Second, God gave Paul his physical trial to demonstrate the power of grace: “he said to me, ‘My grace is sufficient for you’” (12:9). God’s grace and kindness would continue to be enough to help him endure his physical weakness so that God could continue to use him for his purposes. Paul wrote of this empowering grace in his first letter to the church at Corinth: “But by the grace of God I am what I am, and his grace toward me was not in vain [futile, useless]. On the contrary, I worked harder than any of them, though it was not I, but the grace of God that is with me” (1 Corinthians 15:10).

Paul understood that God’s grace not only saved him from the eternal punishment of his sin, but also empowered him for the Christian life and ministry. Each time Paul came to the point where he thought he couldn’t go on, God’s grace energized him. Through Paul’s affliction, God painted a portrait of his sufficiency. This means that if Paul had not been given this affliction, undue attention would have been drawn to the apostle instead of to the God whom he served.

Suffering Perfects the Power of Christ

The third reason why God gave the apostle his affliction was to perfect the power of Christ within him. The term “made perfect” means to fulfill or bring to completion. “My power is made perfect in weakness” means that the power of Christ is fulfilled, or brought to its intended end, through weakness, not strength. God designed it this way.

The contrast of our weakness with God’s power brings God the glory he deserves. Without Paul’s thorn in the flesh, the glory of Christ would have been minimized in Paul’s life. That’s the opposite of how we naturally think. We think physical or intellectual disabilities equal limitations. Not a chance in God’s program! Instead they actually lead to greater glory, because the vessel appears inadequate. Thus God receives more glory.

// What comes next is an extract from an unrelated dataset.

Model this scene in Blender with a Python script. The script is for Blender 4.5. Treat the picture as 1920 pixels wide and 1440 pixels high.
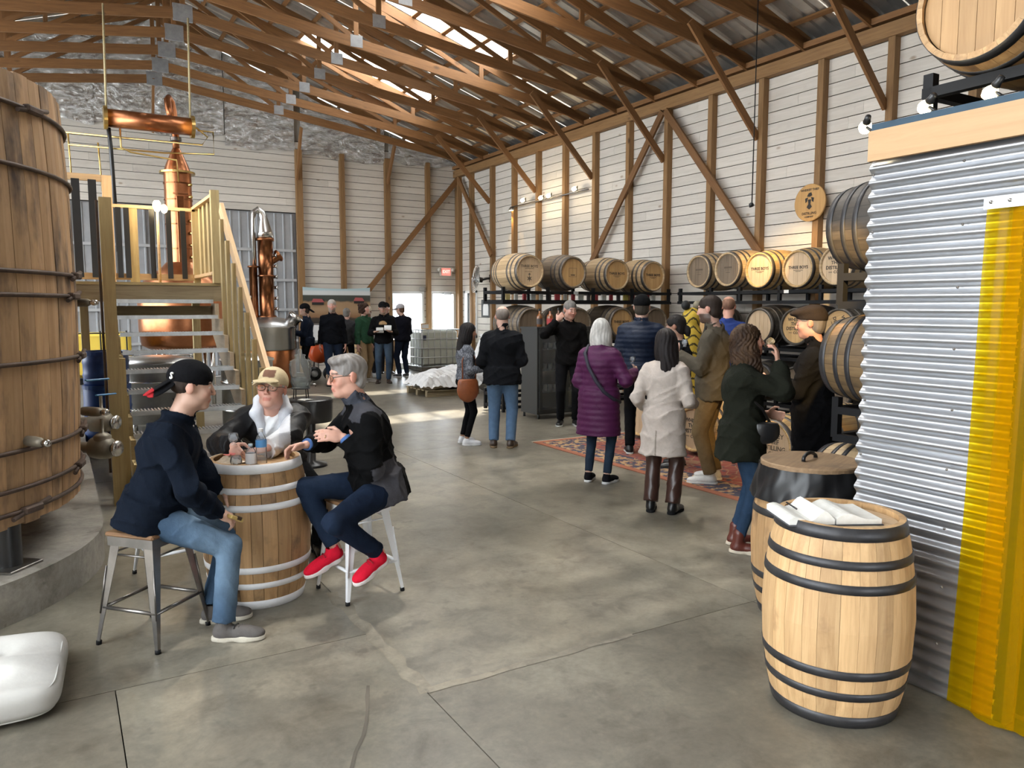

Physical suffering is a larger platform for greater grace. That is at least partly what God has in mind for you. If your child, spouse, or other family member has disabilities, then his or her suffering and your daily weakness become a platform for the display of greater grace. If you are the one with a disability, then God’s grace is sufficient for you, too. From God’s perspective, the only limitations that exist are the ones we create. This is why the apostle could so boldly proclaim: “Therefore I will boast all the more gladly of my weaknesses, so that the power of Christ may rest upon me. For the sake of Christ, then, I am content with weaknesses, insults, hardships, persecutions, and calamities. For when I am weak, then I am strong” (12:9–10).